This passion for the Petersburg mythos, which was out of official favor in those years, found reflection in Chemiakin’s celebrated exhibit at the Leningrad Conservatory in 1966. (Chemiakin’s reputation among musicians was very high, even though the Artists’ Union rejected him totally; he was even asked to create the masks for an experimental conservatory production of Shostakovich’s opera The Nose.) Chemiakin’s stylized Petersburg landscapes revitalized the almost lost tradition of tragic depiction of the city by the artists of Mir iskusstva, Benois and Dobuzhinsky. These calligraphic works are very sophisticated. To many viewers their ironic carnival spirit came as a revelation. His exhibit was a huge success. The authorities quickly sounded the alarm: the conservatory was pressured, and a week after its opening, the exhibit was shut down. Chemiakin was back in total isolation, surrounded by official hostility.

The situation of Leningrad music was significantly more liberal, thanks to the efforts of Andrei Petrov, a stammering but quickwitted composer of popular songs, who became head of the local Composers’ Union in 1964. Petrov tried to create a beneficial atmosphere for moderately modernistic works by Leningrad composers in a period when even the concept of a distinctive Petersburg school of composition was rejected by Moscow. In this Petrov stood out from two other pop-song writers who had earlier headed the city’s composers—Isaak Dunayevsky and Vassily Soloviev-Sedoi. While talented in their genre, they were very conservative.

Petrov aided Boris Tishchenko in particular. Petrov expedited the publication and performance of Tishchenko’s sprawling symphonies in the manner of Shostakovich and arranged lucrative commissions for theater and film scores. The income made Tishchenko’s daily life comfortable—he eventually moved into a well-appointed apartment in a prestigious neighborhood—but left him in an awkward position in 1966 when he completed his Requiem for soprano, tenor, and orchestra, based on Akhmatova’s poem.

Tishchenko wrote the music in secret since Akhmatova’s antiStalinist text, despite the Khrushchev thaw, was still strictly taboo. I first heard Tishchenko’s Requiem at a private performance in a piano reduction played by the composer, and the work made a strong impression on me and all the others present. Though a local performance was out of the question in those years, Tishchenko always refused any proposal to premiere the piece in the West.

The reason was undoubtedly Tishchenko’s fear of open confrontation with the authorities, which would lead to a loss of the privileges he enjoyed, a loss that even Petrov could not prevent. So the first publicly performed musical setting of Akhmatova’s Requiem became that of the British composer John Tavener, which premiered at the Edinburgh Festival in 1981. Accenting the religious aura of Akhmatova’s poetry, Tavener’s Requiem drew the attention of musicians in the West to the Petersburg mythos in the dark years of the Brezhnev stagnation.

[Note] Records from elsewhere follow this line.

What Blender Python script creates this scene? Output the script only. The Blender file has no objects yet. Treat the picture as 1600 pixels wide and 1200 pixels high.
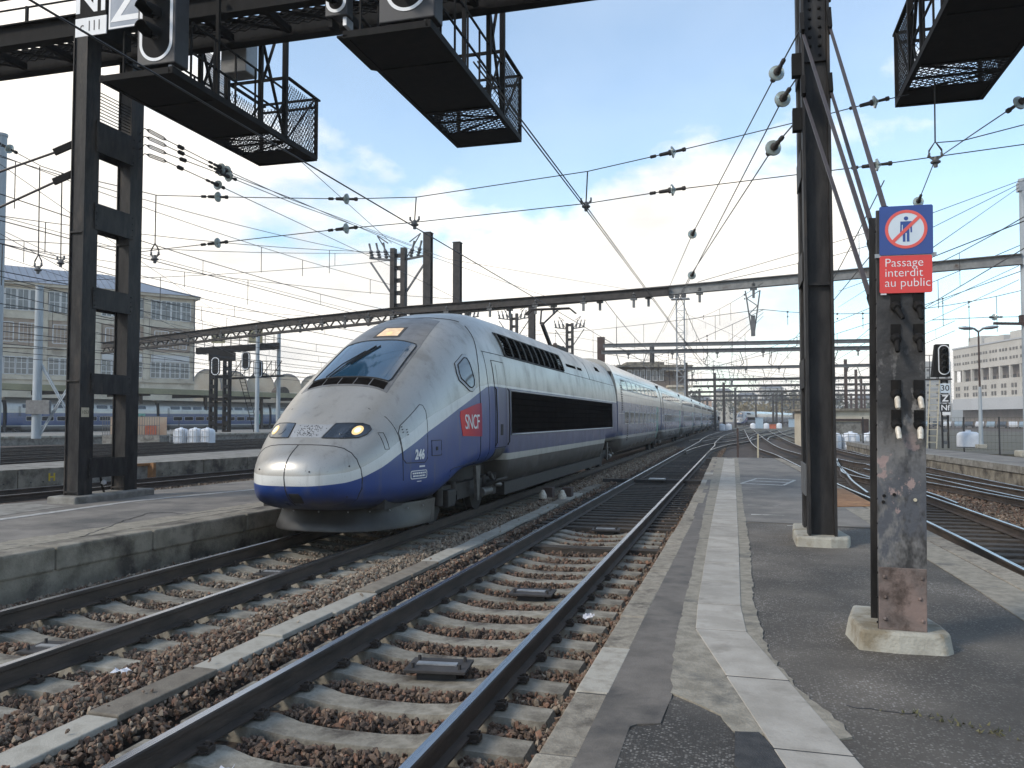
import bpy, bmesh, math, random
import numpy as np
from mathutils import Vector, Matrix, noise as mnoise
R = math.radians
rnd = random.Random(7)
SC = bpy.context.scene
COL = SC.collection

# ------------------------------------------------------------------ camera
cam_d = bpy.data.cameras.new('camera'); cam = bpy.data.objects.new('camera', cam_d); COL.objects.link(cam)
cam.location = (0, 0, 1.82); cam.rotation_euler = (R(90 + 2.44), 0, R(15.42))
cam_d.sensor_width = 36; cam_d.lens = 1290 / 1600 * 36; cam_d.clip_start = .05; cam_d.clip_end = 6000
SC.camera = cam

# ------------------------------------------------------------------ sky, sun, exposure
SUN_EL, SUN_ROT = 38, 225          # sun behind thin cloud, high on the camera's left
W = bpy.data.worlds.new('World'); SC.world = W; W.use_nodes = True
def build_world():
    nt = W.node_tree; nt.nodes.clear(); L = nt.links.new
    N = lambda t: nt.nodes.new(t)
    out = N('ShaderNodeOutputWorld'); bg = N('ShaderNodeBackground'); L(bg.outputs[0], out.inputs[0])
    sky = N('ShaderNodeTexSky'); sky.sky_type = 'NISHITA'; sky.sun_disc = False
    sky.sun_elevation = R(SUN_EL); sky.sun_rotation = R(SUN_ROT); sky.air_density = 1.0; sky.dust_density = .25; sky.ozone_density = 1.4
    tc = N('ShaderNodeTexCoord'); sep = N('ShaderNodeSeparateXYZ'); L(tc.outputs['Generated'], sep.inputs[0])
    def M(op, a, b=None, c=None, clamp=False):
        n = N('ShaderNodeMath'); n.operation = op; n.use_clamp = clamp
        for i, x in enumerate((a, b, c)):
            if x is None: continue
            if isinstance(x, (int, float)): n.inputs[i].default_value = x
            else: L(x, n.inputs[i])
        return n.outputs[0]
    # clouds live on a flat layer high above: direction / (z + k)
    zz = M('ADD', M('MAXIMUM', sep.outputs[2], 0.0), .3)
    cx = M('DIVIDE', sep.outputs[0], zz); cy = M('DIVIDE', sep.outputs[1], zz)
    comb = N('ShaderNodeCombineXYZ'); L(cx, comb.inputs[0]); L(cy, comb.inputs[1])
    def noise(scale, detail, rough, off):
        mp = N('ShaderNodeMapping'); L(comb.outputs[0], mp.inputs[0]); mp.inputs['Location'].default_value = off
        n = N('ShaderNodeTexNoise'); n.inputs['Scale'].default_value = scale; n.inputs['Detail'].default_value = detail
        n.inputs['Roughness'].default_value = rough; n.inputs['Distortion'].default_value = .25; L(mp.outputs[0], n.inputs['Vector'])
        return n.outputs['Fac']
    n1 = noise(1.15, 8, .5, CL_OFF); n2 = noise(4.5, 6, .6, (1.3, 8.2, 0))
    base = M('ADD', n1, M('MULTIPLY', M('SUBTRACT', n2, .5), .22))
    # more cloud low down and towards the sun (west), a clear stretch high over the tracks
    low = M('MULTIPLY_ADD', M('POWER', M('MINIMUM', M('MAXIMUM', sep.outputs[2], 0.0), .42), .8), -.66, .27)
    west = M('MULTIPLY_ADD', sep.outputs[0], -.13, -.055)
    cov = M('ADD', M('ADD', base, low), west)
    ramp = N('ShaderNodeValToRGB'); L(cov, ramp.inputs[0])
    ramp.color_ramp.elements[0].position = .5; ramp.color_ramp.elements[0].color = (0.14, 0.14, 0.14, 1)
    ramp.color_ramp.elements[1].position = .58; ramp.color_ramp.elements[1].color = (1, 1, 1, 1)
    # cloud shade: soft grey undersides
    n3 = noise(2.4, 7, .55, (4.1, -2.2, 0))
    cr = N('ShaderNodeValToRGB'); L(n3, cr.inputs[0])
    cr.color_ramp.elements[0].position = .3; cr.color_ramp.elements[0].color = (7.2, 7.0, 6.7, 1)
    cr.color_ramp.elements[1].position = .62; cr.color_ramp.elements[1].color = (11.4, 10.7, 9.6, 1)
    sk = N('ShaderNodeMix'); sk.data_type = 'RGBA'; sk.blend_type = 'MULTIPLY'; sk.inputs[0].default_value = 1
    L(sky.outputs[0], sk.inputs[6]); sk.inputs[7].default_value = SKY_TINT
    mx = N('ShaderNodeMix'); mx.data_type = 'RGBA'; L(ramp.outputs[0], mx.inputs[0]); L(sk.outputs[2], mx.inputs[6]); L(cr.outputs[0], mx.inputs[7])
    L(mx.outputs[2], bg.inputs[0]); bg.inputs[1].default_value = SKY_STR
CL_OFF = (0.7, -5.6, 0); SKY_TINT = (1.7, 1.9, 1.86, 1); SKY_STR = .1
build_world()
sd = bpy.data.lights.new('sun', 'SUN'); sun = bpy.data.objects.new('sun', sd); COL.objects.link(sun)
sd.energy = 1.9; sd.angle = R(12); sd.color = (1, .9, .77)
sdir = Vector((math.sin(R(SUN_ROT)) * math.cos(R(SUN_EL)), math.cos(R(SUN_ROT)) * math.cos(R(SUN_EL)), math.sin(R(SUN_EL))))
sun.rotation_euler = sdir.to_track_quat('Z', 'Y').to_euler(); sun.location = (-20, -20, 60)
SC.view_settings.view_transform = 'Standard'; SC.view_settings.look = 'None'; SC.view_settings.gamma = 1
SC.view_settings.exposure = 0.5; SC.view_settings.use_curve_mapping = False

# ------------------------------------------------------------------ materials
def nodes_of(m):
    nt = m.node_tree; return nt, nt.nodes, nt.links.new
def mat(name, c1, c2=None, scale=6, rough=.8, metal=0, bump=0, bscale=40, detail=5, stretch=(1, 1, 1), lo=.38, hi=.62, coat=0, spec=.5,
        c3=None, s3=2, lo3=.55, hi3=.7, trans=0, emit=None, estr=0, rv=.1, attr=None):
    m = bpy.data.materials.new(name); m.use_nodes = True
    nt, ns, L = nodes_of(m); b = ns['Principled BSDF']
    b.inputs['Roughness'].default_value = rough; b.inputs['Metallic'].default_value = metal
    b.inputs['Coat Weight'].default_value = coat; b.inputs['Coat Roughness'].default_value = .12
    b.inputs['Specular IOR Level'].default_value = spec
    if trans: b.inputs['Transmission Weight'].default_value = trans
    if emit: b.inputs['Emission Color'].default_value = (*emit, 1); b.inputs['Emission Strength'].default_value = estr
    b.inputs['Base Color'].default_value = (*c1, 1)
    if c2 is None and not bump: return m
    tc = ns.new('ShaderNodeTexCoord'); mp = ns.new('ShaderNodeMapping'); L(tc.outputs['Object'], mp.inputs[0]); mp.inputs['Scale'].default_value = stretch
    col = None
    if c2 is not None:
        n = ns.new('ShaderNodeTexNoise'); n.inputs['Scale'].default_value = scale; n.inputs['Detail'].default_value = detail; n.inputs['Roughness'].default_value = .62
        L(mp.outputs[0], n.inputs['Vector'])
        r = ns.new('ShaderNodeValToRGB'); L(n.outputs['Fac'], r.inputs[0])
        r.color_ramp.elements[0].position = lo; r.color_ramp.elements[0].color = (*c1, 1)
        r.color_ramp.elements[1].position = hi; r.color_ramp.elements[1].color = (*c2, 1)
        col = r.outputs[0]
        if rv:
            mr = ns.new('ShaderNodeMapRange'); L(n.outputs['Fac'], mr.inputs[0]); mr.inputs[3].default_value = max(0, rough - rv); mr.inputs[4].default_value = min(1, rough + rv)
            L(mr.outputs[0], b.inputs['Roughness'])
        if c3 is not None:
            n2 = ns.new('ShaderNodeTexNoise'); n2.inputs['Scale'].default_value = s3; n2.inputs['Detail'].default_value = 6; n2.inputs['Roughness'].default_value = .65
            L(mp.outputs[0], n2.inputs['Vector'])
            r2 = ns.new('ShaderNodeValToRGB'); L(n2.outputs['Fac'], r2.inputs[0])
            r2.color_ramp.elements[0].position = lo3; r2.color_ramp.elements[1].position = hi3
            mx = ns.new('ShaderNodeMix'); mx.data_type = 'RGBA'; L(r2.outputs[0], mx.inputs[0]); L(col, mx.inputs[6]); mx.inputs[7].default_value = (*c3, 1)
            col = mx.outputs[2]
        L(col, b.inputs['Base Color'])
    if bump:
        nb = ns.new('ShaderNodeTexNoise'); nb.inputs['Scale'].default_value = bscale; nb.inputs['Detail'].default_value = 5; L(mp.outputs[0], nb.inputs['Vector'])
        bp = ns.new('ShaderNodeBump'); bp.inputs['Strength'].default_value = bump; bp.inputs['Distance'].default_value = .01
        L(nb.outputs['Fac'], bp.inputs['Height']); L(bp.outputs[0], b.inputs['Normal'])
    return m
def tint_random(m, amt=.25, hue=None):
    """per-object brightness variation of the base colour"""
    nt, ns, L = nodes_of(m); b = ns['Principled BSDF']; oi = ns.new('ShaderNodeObjectInfo')
    mr = ns.new('ShaderNodeMapRange'); L(oi.outputs['Random'], mr.inputs[0]); mr.inputs[3].default_value = 1 - amt; mr.inputs[4].default_value = 1 + amt
    hs = ns.new('ShaderNodeHueSaturation'); L(mr.outputs[0], hs.inputs['Value'])
    lk = b.inputs['Base Color'].links
    if lk: L(lk[0].from_socket, hs.inputs['Color'])
    else: hs.inputs['Color'].default_value = b.inputs['Base Color'].default_value
    L(hs.outputs[0], b.inputs['Base Color'])
    return m
MT = {}
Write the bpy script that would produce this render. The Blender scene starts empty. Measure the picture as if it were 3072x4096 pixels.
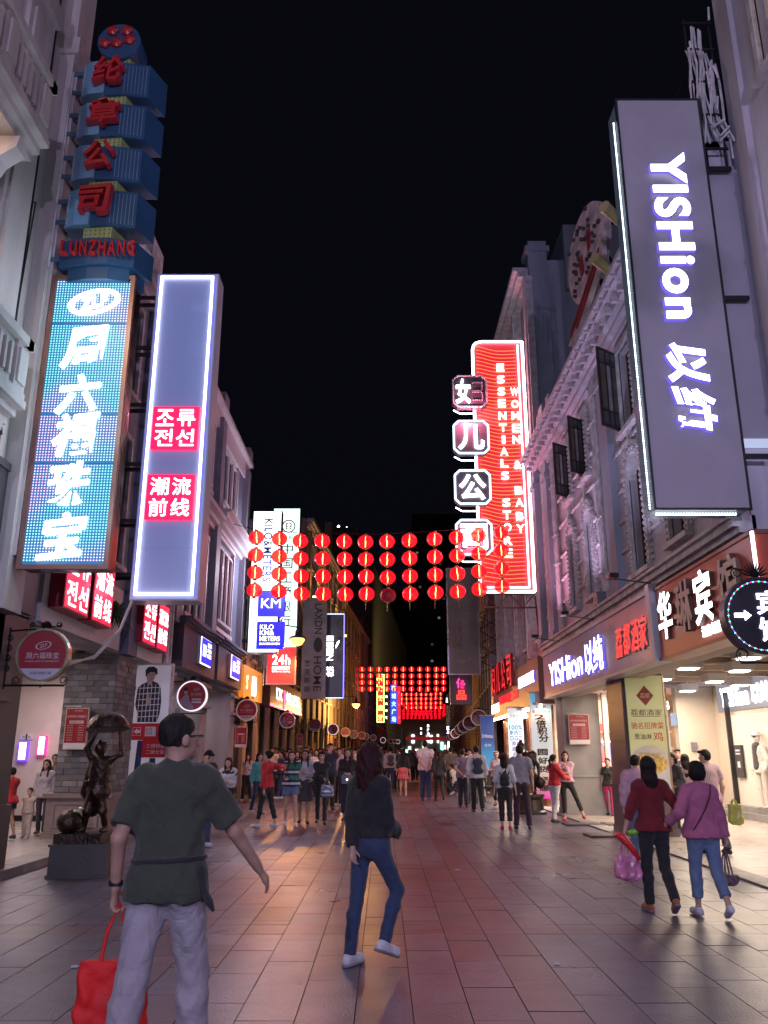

Moscow looked askance at the Leningrad composers’ attempts at rebelliousness. When a concert of Leningrad music was held in 1965, an official in the Composers’ Union sneered, “Petersburg chopped a window into Europe and now some Leningrad artists have fallen out that window!” This was a reference to the experimental works of Sergei Slonimsky, who called himself a “white crow” for sticking to the traditions of Prokofiev in a city where Shostakovich’s followers were the majority.

In the 1960s Slonimsky toyed with and then abandoned the idea of basing an opera on a short story by Solzhenitsyn; but even his opera on Mikhail Bulgakov’s novel The Master and Margarita was rejected by the authorities. Slonimsky noted bitterly that if Mussorgsky’s Boris Godunov had been written in the years of the Soviet regime, it would never have made it into print or onto the stage.

The son of one of the active members of the Serapion brothers, the influential literary association of the 1920s, Slonimsky had an ear for poetry and was one of the first in the post-Stalin era to set the works of Akhmatova, Mandelstam, and Kharms. In the mid-sixties, around when Tishchenko first set the poems of Brodsky, Slonimsky used the poetry of Brodsky’s friend Rein for a song cycle. When Slonimsky presented this difficult music (in the presence of the agitated poet) at an informal recital at the conservatory where he taught composition, the large classroom was overflowing. Students watched the ruffled composer introduce his new opus, which used devices unknown to most of those present: he strummed, plucked, and banged on the strings of the piano, eliciting unusual and attractive sounds.